The one musician David Bowie said could do no wrong: “I thought he was a massive talent”

It’s impossible for someone to have the career David Bowie did without having a few duds in their discography. 

The greatest artists in the world are still fallible at the end of the day, and while ‘The Starman’ showed us pieces of music history that most people couldn’t even conceive of, he is unfortunately the person that also brought us the more cringey moments on Never Let Me Down. But the reason why he was so eclectic was because he listened to other people who followed their muse.

After all, the whole point behind all of Bowie’s music was about being brave even when everyone is saying that your vision won’t work. The idea of an androgynous alien coming down to Earth and saving the world with the power of rock and roll would have been laughed out of the room had he explained everything, but by going forward anyway, he gave the world some of the greatest music glam rock had to offer. But once he had his fill, he would simply move on to a different sound.
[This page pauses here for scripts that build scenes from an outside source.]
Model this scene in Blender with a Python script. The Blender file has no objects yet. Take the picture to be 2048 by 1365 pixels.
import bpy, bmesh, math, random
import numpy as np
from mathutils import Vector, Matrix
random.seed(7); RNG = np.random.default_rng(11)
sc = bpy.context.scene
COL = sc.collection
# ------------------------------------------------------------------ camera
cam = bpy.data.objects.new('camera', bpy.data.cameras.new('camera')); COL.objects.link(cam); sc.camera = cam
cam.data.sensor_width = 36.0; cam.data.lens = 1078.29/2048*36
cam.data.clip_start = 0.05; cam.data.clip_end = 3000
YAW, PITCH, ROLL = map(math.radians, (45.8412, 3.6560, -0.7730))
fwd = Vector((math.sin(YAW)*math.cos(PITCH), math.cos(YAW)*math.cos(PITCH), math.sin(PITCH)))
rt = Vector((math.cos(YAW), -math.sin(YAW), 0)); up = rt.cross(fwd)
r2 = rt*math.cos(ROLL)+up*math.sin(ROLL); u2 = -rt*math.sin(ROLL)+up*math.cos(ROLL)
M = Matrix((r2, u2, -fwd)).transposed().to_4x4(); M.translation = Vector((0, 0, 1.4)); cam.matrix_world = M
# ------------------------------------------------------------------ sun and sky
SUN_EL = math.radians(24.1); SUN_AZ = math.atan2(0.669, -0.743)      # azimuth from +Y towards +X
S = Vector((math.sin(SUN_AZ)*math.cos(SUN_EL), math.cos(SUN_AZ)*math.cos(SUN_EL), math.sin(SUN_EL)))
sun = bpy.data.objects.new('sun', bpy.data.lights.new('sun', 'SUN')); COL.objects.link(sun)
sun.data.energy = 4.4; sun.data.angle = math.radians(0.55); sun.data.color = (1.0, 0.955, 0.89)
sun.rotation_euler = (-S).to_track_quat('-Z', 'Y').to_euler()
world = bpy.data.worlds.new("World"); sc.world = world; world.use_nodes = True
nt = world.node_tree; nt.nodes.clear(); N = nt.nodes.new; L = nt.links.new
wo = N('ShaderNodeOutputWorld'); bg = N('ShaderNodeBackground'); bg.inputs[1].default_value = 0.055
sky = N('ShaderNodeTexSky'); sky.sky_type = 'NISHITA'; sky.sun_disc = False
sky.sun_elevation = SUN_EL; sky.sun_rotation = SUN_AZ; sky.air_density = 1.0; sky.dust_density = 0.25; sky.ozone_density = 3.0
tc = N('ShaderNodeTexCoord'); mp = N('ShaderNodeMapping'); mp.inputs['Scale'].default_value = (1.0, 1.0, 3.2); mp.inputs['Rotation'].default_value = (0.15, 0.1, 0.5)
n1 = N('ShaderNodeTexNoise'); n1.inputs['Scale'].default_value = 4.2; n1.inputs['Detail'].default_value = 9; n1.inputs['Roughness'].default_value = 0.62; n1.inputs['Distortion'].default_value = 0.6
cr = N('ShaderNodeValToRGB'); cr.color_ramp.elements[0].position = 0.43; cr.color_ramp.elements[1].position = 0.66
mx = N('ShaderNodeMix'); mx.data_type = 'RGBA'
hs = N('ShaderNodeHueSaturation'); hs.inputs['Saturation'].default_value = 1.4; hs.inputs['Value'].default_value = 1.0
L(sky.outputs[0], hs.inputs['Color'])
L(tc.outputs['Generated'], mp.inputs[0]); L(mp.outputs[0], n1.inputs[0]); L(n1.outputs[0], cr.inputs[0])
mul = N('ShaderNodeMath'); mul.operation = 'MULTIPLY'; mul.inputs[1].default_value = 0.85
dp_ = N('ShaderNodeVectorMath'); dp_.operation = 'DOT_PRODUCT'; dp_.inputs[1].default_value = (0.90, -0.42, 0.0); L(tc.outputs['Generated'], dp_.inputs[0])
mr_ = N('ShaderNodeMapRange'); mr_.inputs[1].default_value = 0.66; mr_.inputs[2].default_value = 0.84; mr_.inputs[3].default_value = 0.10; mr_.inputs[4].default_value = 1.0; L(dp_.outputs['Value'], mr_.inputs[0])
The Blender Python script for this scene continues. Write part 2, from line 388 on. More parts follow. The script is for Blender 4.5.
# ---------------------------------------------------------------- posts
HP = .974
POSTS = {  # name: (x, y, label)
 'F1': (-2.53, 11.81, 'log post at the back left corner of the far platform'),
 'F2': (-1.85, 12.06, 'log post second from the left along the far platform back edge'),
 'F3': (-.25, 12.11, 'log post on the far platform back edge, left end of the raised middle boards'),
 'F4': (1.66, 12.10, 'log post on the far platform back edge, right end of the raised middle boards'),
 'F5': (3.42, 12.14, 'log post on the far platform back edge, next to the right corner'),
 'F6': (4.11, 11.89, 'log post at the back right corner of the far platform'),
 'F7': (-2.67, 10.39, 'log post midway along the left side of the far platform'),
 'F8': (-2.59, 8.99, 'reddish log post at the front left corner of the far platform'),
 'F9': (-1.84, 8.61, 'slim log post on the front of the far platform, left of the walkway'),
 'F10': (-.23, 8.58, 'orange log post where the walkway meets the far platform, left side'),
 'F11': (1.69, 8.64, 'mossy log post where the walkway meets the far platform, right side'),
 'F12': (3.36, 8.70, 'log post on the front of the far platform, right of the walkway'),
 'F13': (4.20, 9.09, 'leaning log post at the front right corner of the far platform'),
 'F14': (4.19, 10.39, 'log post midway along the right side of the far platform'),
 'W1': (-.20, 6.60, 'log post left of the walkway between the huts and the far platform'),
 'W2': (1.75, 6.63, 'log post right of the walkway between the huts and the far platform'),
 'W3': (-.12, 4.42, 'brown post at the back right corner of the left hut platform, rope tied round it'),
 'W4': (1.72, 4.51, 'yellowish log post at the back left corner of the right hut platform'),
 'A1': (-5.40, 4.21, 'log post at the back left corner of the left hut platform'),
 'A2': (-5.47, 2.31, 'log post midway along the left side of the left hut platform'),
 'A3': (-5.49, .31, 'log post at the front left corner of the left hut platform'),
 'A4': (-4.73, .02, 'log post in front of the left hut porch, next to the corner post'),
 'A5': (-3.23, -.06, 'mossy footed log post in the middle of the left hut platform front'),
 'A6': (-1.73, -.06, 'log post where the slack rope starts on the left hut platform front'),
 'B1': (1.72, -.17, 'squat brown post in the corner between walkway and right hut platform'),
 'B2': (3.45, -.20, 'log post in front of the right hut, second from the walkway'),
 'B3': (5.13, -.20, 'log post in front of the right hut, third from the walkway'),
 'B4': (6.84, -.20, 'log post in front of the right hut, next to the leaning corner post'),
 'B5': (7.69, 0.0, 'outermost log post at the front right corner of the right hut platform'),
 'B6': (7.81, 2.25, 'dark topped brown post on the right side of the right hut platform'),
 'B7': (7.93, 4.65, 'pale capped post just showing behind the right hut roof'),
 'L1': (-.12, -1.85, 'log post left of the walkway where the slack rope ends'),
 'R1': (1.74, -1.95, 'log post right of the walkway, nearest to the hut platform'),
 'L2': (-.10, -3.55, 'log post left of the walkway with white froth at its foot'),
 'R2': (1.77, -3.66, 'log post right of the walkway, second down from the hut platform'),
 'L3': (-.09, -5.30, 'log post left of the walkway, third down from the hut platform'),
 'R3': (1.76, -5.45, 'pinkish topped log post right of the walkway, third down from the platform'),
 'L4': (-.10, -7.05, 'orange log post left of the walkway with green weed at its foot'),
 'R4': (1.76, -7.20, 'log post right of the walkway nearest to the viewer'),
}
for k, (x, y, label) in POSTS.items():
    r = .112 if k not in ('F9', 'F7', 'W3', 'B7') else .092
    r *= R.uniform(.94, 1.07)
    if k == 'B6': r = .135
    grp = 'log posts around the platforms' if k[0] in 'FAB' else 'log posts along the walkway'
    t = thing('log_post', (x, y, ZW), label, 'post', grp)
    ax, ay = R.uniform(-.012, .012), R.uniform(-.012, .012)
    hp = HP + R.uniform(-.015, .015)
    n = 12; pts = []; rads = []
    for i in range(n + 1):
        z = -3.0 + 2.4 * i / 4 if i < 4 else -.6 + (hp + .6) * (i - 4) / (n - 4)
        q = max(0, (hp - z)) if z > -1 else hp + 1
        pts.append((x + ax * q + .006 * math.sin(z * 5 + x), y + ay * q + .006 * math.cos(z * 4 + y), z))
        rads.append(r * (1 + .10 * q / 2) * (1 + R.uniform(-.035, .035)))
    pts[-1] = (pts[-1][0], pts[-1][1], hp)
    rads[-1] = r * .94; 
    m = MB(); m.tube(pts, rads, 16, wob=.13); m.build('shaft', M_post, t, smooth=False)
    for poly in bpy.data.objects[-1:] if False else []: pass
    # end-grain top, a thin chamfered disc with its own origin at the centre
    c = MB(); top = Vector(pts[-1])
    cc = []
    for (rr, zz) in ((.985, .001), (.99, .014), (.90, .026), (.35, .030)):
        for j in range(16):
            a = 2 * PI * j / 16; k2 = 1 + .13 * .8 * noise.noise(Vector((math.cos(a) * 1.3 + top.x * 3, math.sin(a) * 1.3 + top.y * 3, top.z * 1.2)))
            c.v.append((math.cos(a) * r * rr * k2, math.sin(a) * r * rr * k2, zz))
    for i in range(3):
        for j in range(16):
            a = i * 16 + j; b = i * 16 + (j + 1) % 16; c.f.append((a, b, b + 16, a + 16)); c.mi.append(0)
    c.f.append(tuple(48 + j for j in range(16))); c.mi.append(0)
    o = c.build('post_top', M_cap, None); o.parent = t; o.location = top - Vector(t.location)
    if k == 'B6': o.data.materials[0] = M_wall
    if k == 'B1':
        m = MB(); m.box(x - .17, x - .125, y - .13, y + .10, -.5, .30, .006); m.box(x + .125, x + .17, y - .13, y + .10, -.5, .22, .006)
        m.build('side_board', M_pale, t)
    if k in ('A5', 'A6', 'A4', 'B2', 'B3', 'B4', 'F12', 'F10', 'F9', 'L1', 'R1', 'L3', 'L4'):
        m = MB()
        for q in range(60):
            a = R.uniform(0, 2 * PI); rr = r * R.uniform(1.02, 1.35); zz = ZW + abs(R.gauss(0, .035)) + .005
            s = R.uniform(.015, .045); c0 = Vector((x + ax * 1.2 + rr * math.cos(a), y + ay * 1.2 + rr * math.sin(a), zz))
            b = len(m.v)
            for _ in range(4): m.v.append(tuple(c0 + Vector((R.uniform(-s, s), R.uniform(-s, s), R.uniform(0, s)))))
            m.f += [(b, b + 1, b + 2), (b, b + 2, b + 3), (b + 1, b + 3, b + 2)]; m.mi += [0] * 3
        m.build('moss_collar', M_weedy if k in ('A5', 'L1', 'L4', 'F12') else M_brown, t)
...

One minute he would be a blue-eyed soul crooner, and the next he would be one of the elder voices of drum and bass music, but Bowie never wanted to simply poach another style of music. He wanted to dissect what that genre had to offer, and listening to the way that he worked on tunes like ‘I’m Afraid of Americans’ later in his career, he was able to quickly master nearly anything he got his hands on.

But for all of the genre boundaries that he crossed, Bowie felt he was only a pale imitation of what Syd Barrett was doing back in the day. The Pink Floyd that everyone knows has certainly earned its place in music history, but the whimsical side of Barrett’s writing on The Piper at the Gates of Dawn is still some of the greatest music the 1960s ever spat out. It didn’t always make the most sense, but each song was like looking deep into someone’s psyche whenever it came on, whether it was the strange chords of ‘Astronomy Domine’ or the instrumental freakout on ‘Interstellar Overdrive’.

He may not have been long for this world, but Bowie felt that Barrett was one of the few untouchable artists of the 1960s, saying, “Barrett was a huge influence on me, absolutely. I thought Syd could do no wrong. I thought he was a massive talent. He was the first I had ever seen in the middle ’60s who could decorate a stage. He had this strange mystical look to him, with painted black fingernails and his eyes fully made up. He weaved around the microphone, and I thought, This guy is totally entrancing!”

But the real tragedy was not knowing what Barrett could have done had he not lost his mind. He was never going to be a good fit for Floyd after A Saucerful of Secrets, but when listening to some of the ideas that he had on The Madcap Laughs, he clearly had a good idea for what the next phase of his career would be. He just didn’t have the mental capacity to be able to realise those visions anymore.

And while Bowie was the last person to put himself on the same pedestal as Barrett, a lot of what he did throughout the 1970s seemed to pick up where Barrett left off. Floyd’s music was always going to be a reaction to Barrett’s loss after Roger Waters and David Gilmour took over, so hearing the more fantastical side of Bowie on albums like Hunky Dory were like watching what a version of Barrett could have been had he been a bit more androgynous.

Bowie did have his chance to live out his fantasies when he performed songs like ‘Arnold Layne’ with Gilmour, but Barrett’s charisma wasn’t something that anyone could properly repeat. He was a once-in-a-lifetime talent, and while Jimi Hendrix embodied everything psychedelia stood for, Barrett was the kind of artist that people needed to do a bit of digging to truly understand every single track.